### EXERCISE REQUIREMENTS
Give the data again exactly as written, skipping any pictures.

___ ENTRIES PROVIDED ___

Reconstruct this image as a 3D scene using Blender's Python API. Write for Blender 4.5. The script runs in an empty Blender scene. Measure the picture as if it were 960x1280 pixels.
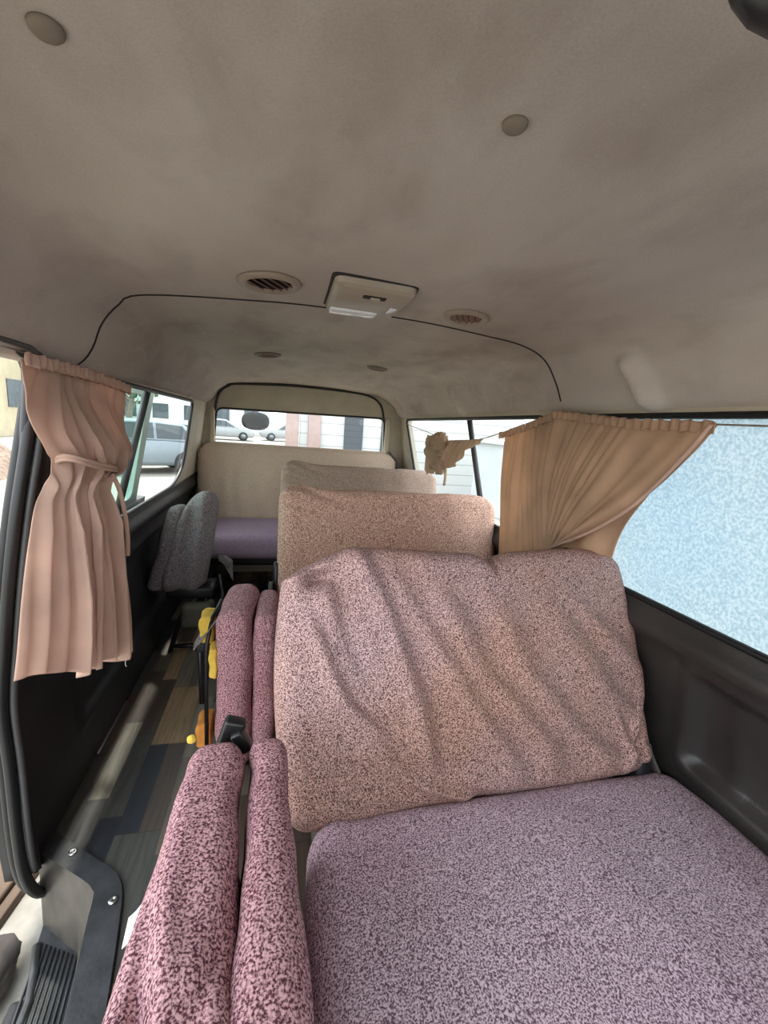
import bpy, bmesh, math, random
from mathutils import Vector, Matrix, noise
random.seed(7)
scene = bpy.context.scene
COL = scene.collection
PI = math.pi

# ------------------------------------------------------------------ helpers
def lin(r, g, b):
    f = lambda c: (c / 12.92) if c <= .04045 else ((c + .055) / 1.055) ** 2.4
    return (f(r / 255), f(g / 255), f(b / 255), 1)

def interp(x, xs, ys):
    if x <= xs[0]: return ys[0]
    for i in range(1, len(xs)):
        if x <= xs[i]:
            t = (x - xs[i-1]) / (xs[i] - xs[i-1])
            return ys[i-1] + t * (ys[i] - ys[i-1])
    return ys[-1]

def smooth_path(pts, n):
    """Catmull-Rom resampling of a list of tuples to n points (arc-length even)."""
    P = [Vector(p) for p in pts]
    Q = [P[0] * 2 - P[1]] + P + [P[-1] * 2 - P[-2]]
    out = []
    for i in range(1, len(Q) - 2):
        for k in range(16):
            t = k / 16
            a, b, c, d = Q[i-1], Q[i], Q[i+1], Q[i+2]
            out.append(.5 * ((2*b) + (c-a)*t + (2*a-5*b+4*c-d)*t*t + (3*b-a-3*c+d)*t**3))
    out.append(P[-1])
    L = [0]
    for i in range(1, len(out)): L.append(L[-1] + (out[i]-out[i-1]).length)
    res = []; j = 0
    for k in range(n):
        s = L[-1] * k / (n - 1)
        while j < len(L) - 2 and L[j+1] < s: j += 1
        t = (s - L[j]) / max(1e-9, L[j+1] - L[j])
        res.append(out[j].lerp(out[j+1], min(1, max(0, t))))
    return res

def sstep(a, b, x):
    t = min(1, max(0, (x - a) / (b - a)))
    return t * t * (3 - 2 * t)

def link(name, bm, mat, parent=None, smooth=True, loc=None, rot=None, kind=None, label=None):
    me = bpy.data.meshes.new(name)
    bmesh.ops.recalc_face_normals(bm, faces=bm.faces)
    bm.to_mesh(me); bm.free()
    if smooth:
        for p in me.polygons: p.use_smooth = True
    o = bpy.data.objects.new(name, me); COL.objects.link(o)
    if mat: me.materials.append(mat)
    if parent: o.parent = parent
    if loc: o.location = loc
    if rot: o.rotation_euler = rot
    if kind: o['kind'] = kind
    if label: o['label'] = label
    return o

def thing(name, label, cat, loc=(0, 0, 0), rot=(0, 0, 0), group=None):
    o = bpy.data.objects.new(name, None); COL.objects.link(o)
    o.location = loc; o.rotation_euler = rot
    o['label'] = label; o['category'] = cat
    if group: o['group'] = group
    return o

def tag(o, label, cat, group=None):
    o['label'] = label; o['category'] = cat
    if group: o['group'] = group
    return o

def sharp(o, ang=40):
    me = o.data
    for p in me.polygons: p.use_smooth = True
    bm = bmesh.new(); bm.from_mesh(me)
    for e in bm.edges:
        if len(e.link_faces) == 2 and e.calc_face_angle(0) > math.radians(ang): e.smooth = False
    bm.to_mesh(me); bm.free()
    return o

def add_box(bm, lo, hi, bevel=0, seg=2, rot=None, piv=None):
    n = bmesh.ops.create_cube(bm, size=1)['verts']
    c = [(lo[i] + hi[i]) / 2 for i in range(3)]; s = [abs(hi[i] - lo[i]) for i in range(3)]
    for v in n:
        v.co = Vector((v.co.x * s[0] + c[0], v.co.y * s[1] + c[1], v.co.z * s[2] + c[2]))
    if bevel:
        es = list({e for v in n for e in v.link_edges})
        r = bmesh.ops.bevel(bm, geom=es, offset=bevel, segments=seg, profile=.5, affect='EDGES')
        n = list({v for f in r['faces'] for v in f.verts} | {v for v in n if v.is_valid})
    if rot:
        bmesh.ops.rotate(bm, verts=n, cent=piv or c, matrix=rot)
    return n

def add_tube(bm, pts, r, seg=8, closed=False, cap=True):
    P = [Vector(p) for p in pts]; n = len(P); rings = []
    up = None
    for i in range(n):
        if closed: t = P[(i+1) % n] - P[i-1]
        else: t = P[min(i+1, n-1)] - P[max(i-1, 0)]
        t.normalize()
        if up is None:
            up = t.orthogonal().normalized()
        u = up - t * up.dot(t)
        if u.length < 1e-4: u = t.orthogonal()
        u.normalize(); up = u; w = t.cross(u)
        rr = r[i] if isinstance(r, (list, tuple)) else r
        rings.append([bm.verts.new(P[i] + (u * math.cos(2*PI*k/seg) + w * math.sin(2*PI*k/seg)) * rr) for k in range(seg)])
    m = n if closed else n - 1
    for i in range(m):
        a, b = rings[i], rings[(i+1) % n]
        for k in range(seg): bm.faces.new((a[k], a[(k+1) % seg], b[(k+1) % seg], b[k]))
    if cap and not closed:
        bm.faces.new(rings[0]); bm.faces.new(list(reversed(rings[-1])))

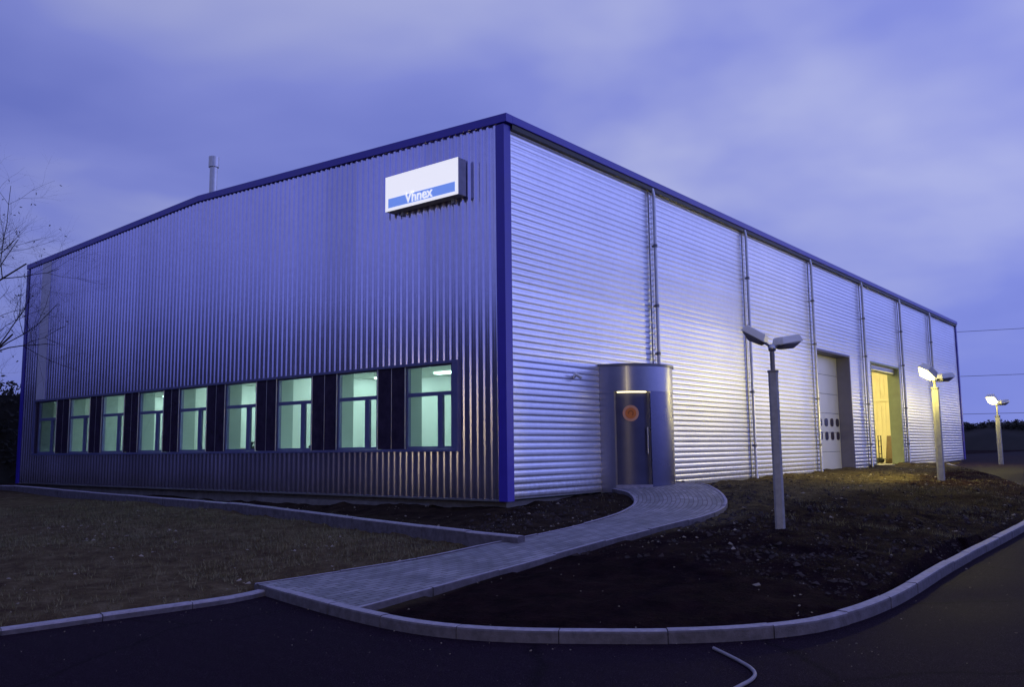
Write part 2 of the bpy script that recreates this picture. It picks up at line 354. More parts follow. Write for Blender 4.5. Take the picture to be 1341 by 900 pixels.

___

### EXERCISE SOLUTION
Reconstruct this image as a 3D scene using Blender's Python API. Write for Blender 4.5. The script runs in an empty Blender scene. Measure the picture as if it were 960x1280 pixels.
import bpy, bmesh, math, random
from mathutils import Vector, Matrix, noise
random.seed(7)
scene = bpy.context.scene
COL = scene.collection
PI = math.pi

# ------------------------------------------------------------------ helpers
def lin(r, g, b):
    f = lambda c: (c / 12.92) if c <= .04045 else ((c + .055) / 1.055) ** 2.4
    return (f(r / 255), f(g / 255), f(b / 255), 1)

def interp(x, xs, ys):
    if x <= xs[0]: return ys[0]
    for i in range(1, len(xs)):
        if x <= xs[i]:
            t = (x - xs[i-1]) / (xs[i] - xs[i-1])
            return ys[i-1] + t * (ys[i] - ys[i-1])
    return ys[-1]

def smooth_path(pts, n):
    """Catmull-Rom resampling of a list of tuples to n points (arc-length even)."""
    P = [Vector(p) for p in pts]
    Q = [P[0] * 2 - P[1]] + P + [P[-1] * 2 - P[-2]]
    out = []
    for i in range(1, len(Q) - 2):
        for k in range(16):
            t = k / 16
            a, b, c, d = Q[i-1], Q[i], Q[i+1], Q[i+2]
            out.append(.5 * ((2*b) + (c-a)*t + (2*a-5*b+4*c-d)*t*t + (3*b-a-3*c+d)*t**3))
    out.append(P[-1])
    L = [0]
    for i in range(1, len(out)): L.append(L[-1] + (out[i]-out[i-1]).length)
    res = []; j = 0
    for k in range(n):
        s = L[-1] * k / (n - 1)
        while j < len(L) - 2 and L[j+1] < s: j += 1
        t = (s - L[j]) / max(1e-9, L[j+1] - L[j])
        res.append(out[j].lerp(out[j+1], min(1, max(0, t))))
    return res

def sstep(a, b, x):
    t = min(1, max(0, (x - a) / (b - a)))
    return t * t * (3 - 2 * t)

def link(name, bm, mat, parent=None, smooth=True, loc=None, rot=None, kind=None, label=None):
    me = bpy.data.meshes.new(name)
    bmesh.ops.recalc_face_normals(bm, faces=bm.faces)
    bm.to_mesh(me); bm.free()
    if smooth:
        for p in me.polygons: p.use_smooth = True
    o = bpy.data.objects.new(name, me); COL.objects.link(o)
    if mat: me.materials.append(mat)
    if parent: o.parent = parent
    if loc: o.location = loc
    if rot: o.rotation_euler = rot
    if kind: o['kind'] = kind
    if label: o['label'] = label
    return o

def thing(name, label, cat, loc=(0, 0, 0), rot=(0, 0, 0), group=None):
    o = bpy.data.objects.new(name, None); COL.objects.link(o)
    o.location = loc; o.rotation_euler = rot
    o['label'] = label; o['category'] = cat
    if group: o['group'] = group
    return o

def tag(o, label, cat, group=None):
    o['label'] = label; o['category'] = cat
    if group: o['group'] = group
    return o

def sharp(o, ang=40):
    me = o.data
    for p in me.polygons: p.use_smooth = True
    bm = bmesh.new(); bm.from_mesh(me)
    for e in bm.edges:
        if len(e.link_faces) == 2 and e.calc_face_angle(0) > math.radians(ang): e.smooth = False
    bm.to_mesh(me); bm.free()
    return o

def add_box(bm, lo, hi, bevel=0, seg=2, rot=None, piv=None):
    n = bmesh.ops.create_cube(bm, size=1)['verts']
    c = [(lo[i] + hi[i]) / 2 for i in range(3)]; s = [abs(hi[i] - lo[i]) for i in range(3)]
    for v in n:
        v.co = Vector((v.co.x * s[0] + c[0], v.co.y * s[1] + c[1], v.co.z * s[2] + c[2]))
    if bevel:
        es = list({e for v in n for e in v.link_edges})
        r = bmesh.ops.bevel(bm, geom=es, offset=bevel, segments=seg, profile=.5, affect='EDGES')
        n = list({v for f in r['faces'] for v in f.verts} | {v for v in n if v.is_valid})
    if rot:
        bmesh.ops.rotate(bm, verts=n, cent=piv or c, matrix=rot)
    return n

def add_tube(bm, pts, r, seg=8, closed=False, cap=True):
    P = [Vector(p) for p in pts]; n = len(P); rings = []
    up = None
    for i in range(n):
        if closed: t = P[(i+1) % n] - P[i-1]
        else: t = P[min(i+1, n-1)] - P[max(i-1, 0)]
        t.normalize()
        if up is None:
            up = t.orthogonal().normalized()
        u = up - t * up.dot(t)
        if u.length < 1e-4: u = t.orthogonal()
        u.normalize(); up = u; w = t.cross(u)
        rr = r[i] if isinstance(r, (list, tuple)) else r
        rings.append([bm.verts.new(P[i] + (u * math.cos(2*PI*k/seg) + w * math.sin(2*PI*k/seg)) * rr) for k in range(seg)])
    m = n if closed else n - 1
    for i in range(m):
        a, b = rings[i], rings[(i+1) % n]
        for k in range(seg): bm.faces.new((a[k], a[(k+1) % seg], b[(k+1) % seg], b[k]))
    if cap and not closed:
        bm.faces.new(rings[0]); bm.faces.new(list(reversed(rings[-1])))

Write part 2 of the bpy script that recreates this picture. It picks up at line 354. More parts follow. Write for Blender 4.5. Take the picture to be 1341 by 900 pixels.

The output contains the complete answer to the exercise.